Our confidence in God tells us that He will be by our side in the next struggle.
WAYNE RAINEY (USA) was one of the most important motor-cyclists of the 90s. After becoming champion of the world, he met with an accident that was to confine him to a wheelchair.
His explanation of the event has a lot to teach us: “Your head must go in front of the bike. At that moment, my head went at the same speed as the engine. That was the mistake”.
When we are tired, our minds cannot solve extreme situations, and that's when crises occur. Failure, fatigue, nervous tension... these are terms unfortunately all too familiar to us.
We feel broken and tired when we fail, and fall into a nervous crisis when we don't know what to do. In the same way that a sportsperson cannot accept failure, so we do not have to give up when something turns out bad.
Our confidence in God tells us that He will be by our side in the next struggle. And the next one. And the next one. It doesn't matter how often we fail, we must continue trying to succeed.
Remember this:
1. Thinking about tiredness produces more tiredness. The more tired you think you are (and you express it), the more tired you become.
2. Thinking only about oneself produces failure and fatigue. It is a demonstration of selfishness and, therefore, is sin.
3. Boredom produces fatigue. The fewer objectives you have in your life, the more sluggish you become. The more sluggish, the more bored, and the more tired you become.
4. Worrying produces fear. A famous African proverb says: "Don't tire tomorrow". If we worry today about the matters of tomorrow, we are living in fear, and that will lead us to tiredness. God says that tomorrow will be anxious for itself. We must rest in the Lord, and trust him.
5. It is impossible to eliminate failure from our life: we will always do incorrect things. Situations will always exist in which we will fail.

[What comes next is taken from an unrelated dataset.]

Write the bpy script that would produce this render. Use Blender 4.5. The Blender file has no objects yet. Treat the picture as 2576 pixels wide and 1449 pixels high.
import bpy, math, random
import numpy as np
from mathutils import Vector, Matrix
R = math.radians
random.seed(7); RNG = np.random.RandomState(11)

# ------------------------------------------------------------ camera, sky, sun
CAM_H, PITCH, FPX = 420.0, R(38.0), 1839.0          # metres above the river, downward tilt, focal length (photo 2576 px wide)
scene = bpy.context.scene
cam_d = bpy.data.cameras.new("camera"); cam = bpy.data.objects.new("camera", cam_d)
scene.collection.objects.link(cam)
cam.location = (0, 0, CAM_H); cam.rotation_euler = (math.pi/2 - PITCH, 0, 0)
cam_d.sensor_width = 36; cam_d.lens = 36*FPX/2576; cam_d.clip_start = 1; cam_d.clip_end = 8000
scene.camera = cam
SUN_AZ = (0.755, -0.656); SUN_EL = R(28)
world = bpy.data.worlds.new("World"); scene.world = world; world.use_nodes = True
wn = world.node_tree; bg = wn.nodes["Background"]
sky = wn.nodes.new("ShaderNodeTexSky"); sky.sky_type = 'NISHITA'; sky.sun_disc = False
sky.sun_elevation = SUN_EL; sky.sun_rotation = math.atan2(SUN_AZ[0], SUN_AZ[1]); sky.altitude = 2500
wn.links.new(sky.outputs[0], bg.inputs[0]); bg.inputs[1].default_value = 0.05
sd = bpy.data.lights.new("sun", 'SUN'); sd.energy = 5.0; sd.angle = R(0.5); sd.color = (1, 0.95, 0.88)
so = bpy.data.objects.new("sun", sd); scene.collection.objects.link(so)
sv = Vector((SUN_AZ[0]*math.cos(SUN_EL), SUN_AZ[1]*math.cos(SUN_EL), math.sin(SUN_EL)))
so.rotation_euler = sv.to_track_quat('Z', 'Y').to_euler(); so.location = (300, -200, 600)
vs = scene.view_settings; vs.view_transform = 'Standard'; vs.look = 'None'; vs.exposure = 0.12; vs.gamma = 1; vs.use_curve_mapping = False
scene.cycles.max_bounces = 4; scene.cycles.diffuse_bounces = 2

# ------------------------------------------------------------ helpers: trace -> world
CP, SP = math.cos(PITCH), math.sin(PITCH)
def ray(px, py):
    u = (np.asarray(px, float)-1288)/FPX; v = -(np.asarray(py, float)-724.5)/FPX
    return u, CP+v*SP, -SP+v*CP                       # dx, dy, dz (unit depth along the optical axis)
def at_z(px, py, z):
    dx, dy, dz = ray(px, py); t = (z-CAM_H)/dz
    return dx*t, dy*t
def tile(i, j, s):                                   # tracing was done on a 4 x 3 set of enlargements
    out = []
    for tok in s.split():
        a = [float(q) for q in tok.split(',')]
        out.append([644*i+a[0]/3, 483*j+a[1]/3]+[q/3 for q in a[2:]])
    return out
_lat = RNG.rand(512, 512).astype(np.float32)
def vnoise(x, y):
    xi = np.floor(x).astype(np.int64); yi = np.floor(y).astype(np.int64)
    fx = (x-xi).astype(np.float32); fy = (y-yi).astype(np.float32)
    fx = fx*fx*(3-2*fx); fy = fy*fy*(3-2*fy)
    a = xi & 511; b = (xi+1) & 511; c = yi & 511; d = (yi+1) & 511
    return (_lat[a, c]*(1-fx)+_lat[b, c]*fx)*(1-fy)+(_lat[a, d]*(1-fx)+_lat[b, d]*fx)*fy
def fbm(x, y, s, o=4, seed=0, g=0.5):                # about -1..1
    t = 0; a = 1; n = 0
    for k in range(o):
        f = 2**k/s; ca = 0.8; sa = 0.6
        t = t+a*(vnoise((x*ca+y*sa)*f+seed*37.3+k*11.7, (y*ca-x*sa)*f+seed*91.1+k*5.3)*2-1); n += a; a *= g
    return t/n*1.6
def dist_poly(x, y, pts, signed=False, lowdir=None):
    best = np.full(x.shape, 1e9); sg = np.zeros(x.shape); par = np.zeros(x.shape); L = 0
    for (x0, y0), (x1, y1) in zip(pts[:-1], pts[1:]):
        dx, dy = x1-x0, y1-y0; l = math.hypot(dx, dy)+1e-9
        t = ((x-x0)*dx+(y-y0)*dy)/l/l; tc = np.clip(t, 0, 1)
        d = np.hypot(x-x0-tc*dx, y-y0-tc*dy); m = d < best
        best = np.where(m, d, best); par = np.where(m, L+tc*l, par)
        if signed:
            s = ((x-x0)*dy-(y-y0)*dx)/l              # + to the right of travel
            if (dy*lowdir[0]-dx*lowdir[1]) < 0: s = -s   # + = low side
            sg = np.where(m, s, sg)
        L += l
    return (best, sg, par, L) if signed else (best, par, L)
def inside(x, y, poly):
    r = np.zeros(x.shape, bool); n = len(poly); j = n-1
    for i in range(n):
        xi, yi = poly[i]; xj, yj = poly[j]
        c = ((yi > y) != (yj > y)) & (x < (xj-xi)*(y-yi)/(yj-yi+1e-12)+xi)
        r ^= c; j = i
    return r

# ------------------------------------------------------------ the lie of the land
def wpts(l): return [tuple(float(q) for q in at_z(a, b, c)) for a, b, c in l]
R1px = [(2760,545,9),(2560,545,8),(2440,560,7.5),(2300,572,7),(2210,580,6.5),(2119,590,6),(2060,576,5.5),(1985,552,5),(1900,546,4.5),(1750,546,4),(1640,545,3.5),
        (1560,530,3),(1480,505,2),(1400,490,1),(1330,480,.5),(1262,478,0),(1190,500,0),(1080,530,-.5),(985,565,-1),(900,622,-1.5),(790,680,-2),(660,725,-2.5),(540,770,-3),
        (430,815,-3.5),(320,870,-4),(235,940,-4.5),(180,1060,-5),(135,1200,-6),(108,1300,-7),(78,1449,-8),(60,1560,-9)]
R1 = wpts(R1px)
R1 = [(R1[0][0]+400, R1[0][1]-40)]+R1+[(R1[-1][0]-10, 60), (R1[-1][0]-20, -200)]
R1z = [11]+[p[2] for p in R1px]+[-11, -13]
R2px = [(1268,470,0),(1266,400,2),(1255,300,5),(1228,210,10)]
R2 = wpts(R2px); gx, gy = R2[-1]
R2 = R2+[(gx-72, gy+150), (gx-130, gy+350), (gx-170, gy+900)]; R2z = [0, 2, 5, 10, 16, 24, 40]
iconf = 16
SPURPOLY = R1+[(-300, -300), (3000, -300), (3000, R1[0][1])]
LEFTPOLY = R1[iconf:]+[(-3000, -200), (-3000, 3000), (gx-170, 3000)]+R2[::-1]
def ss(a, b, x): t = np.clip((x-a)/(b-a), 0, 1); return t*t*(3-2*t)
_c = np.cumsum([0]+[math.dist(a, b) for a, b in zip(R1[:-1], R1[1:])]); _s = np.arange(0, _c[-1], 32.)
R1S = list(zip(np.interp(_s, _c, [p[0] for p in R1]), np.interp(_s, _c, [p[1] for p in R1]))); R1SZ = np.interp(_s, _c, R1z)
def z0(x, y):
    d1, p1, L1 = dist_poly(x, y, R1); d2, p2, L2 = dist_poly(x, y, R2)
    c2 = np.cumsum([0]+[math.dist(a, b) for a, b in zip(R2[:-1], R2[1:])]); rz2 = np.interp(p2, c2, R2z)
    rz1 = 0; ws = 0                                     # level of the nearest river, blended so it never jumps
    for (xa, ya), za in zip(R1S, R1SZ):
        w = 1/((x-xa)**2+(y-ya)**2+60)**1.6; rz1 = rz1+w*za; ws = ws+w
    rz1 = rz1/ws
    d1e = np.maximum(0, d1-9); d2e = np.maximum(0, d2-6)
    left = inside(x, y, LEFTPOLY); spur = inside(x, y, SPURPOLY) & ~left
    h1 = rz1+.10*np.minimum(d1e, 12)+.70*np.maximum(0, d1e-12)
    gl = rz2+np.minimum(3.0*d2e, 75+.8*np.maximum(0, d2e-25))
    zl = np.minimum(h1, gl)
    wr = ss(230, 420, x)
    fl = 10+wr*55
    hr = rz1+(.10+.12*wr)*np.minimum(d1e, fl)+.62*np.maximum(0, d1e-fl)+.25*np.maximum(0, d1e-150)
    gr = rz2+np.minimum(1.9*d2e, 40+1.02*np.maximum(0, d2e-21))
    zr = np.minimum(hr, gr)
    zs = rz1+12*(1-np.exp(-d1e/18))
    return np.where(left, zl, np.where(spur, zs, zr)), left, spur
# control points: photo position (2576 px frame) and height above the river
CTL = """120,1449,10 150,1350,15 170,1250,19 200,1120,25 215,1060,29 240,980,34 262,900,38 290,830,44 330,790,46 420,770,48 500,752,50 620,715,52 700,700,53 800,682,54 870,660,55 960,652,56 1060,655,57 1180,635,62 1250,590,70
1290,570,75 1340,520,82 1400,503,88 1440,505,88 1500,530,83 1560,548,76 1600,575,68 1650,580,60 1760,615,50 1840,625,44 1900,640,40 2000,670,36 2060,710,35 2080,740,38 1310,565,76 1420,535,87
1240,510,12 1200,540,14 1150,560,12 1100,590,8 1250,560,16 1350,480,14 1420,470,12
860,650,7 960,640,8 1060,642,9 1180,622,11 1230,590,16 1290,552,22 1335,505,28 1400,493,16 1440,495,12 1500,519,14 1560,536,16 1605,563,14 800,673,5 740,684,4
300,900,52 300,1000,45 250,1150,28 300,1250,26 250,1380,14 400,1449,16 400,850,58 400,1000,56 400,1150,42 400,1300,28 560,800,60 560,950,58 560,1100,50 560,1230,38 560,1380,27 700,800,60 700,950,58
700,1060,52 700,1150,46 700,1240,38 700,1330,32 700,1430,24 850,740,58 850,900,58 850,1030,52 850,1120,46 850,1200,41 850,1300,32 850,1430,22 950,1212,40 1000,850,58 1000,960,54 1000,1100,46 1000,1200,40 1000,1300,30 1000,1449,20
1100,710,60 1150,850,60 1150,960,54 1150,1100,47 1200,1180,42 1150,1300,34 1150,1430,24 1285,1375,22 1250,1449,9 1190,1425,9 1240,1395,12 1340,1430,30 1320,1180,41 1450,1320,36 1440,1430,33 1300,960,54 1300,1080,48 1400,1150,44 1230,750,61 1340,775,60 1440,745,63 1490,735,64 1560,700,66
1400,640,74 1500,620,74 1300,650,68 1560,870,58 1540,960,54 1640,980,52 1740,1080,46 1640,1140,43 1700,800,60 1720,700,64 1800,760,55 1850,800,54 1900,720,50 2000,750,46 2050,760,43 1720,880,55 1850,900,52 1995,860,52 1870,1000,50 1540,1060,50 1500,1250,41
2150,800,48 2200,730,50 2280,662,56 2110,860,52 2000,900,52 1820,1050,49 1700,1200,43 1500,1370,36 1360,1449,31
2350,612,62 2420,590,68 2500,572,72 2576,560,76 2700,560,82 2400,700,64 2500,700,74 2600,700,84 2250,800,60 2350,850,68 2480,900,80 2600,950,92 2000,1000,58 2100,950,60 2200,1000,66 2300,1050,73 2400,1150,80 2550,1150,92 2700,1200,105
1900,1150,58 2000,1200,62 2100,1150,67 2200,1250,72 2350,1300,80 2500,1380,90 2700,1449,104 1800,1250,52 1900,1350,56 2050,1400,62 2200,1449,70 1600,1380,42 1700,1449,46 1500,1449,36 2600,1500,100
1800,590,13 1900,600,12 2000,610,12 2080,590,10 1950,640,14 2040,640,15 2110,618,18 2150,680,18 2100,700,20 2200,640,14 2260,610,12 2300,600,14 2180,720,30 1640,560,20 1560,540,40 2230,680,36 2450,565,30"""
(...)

The secret lies in being ready to try again: in not living obsessed with failure.
There is a passage in the Bible in which God asked a man to bathe himself SEVEN TIMES in the river. In the first six nothing happened, but God wanted him to do it so that he personally (and we also), learned the importance of returning to try again. The importance of obeying and trusting God. A failure is always short-lived.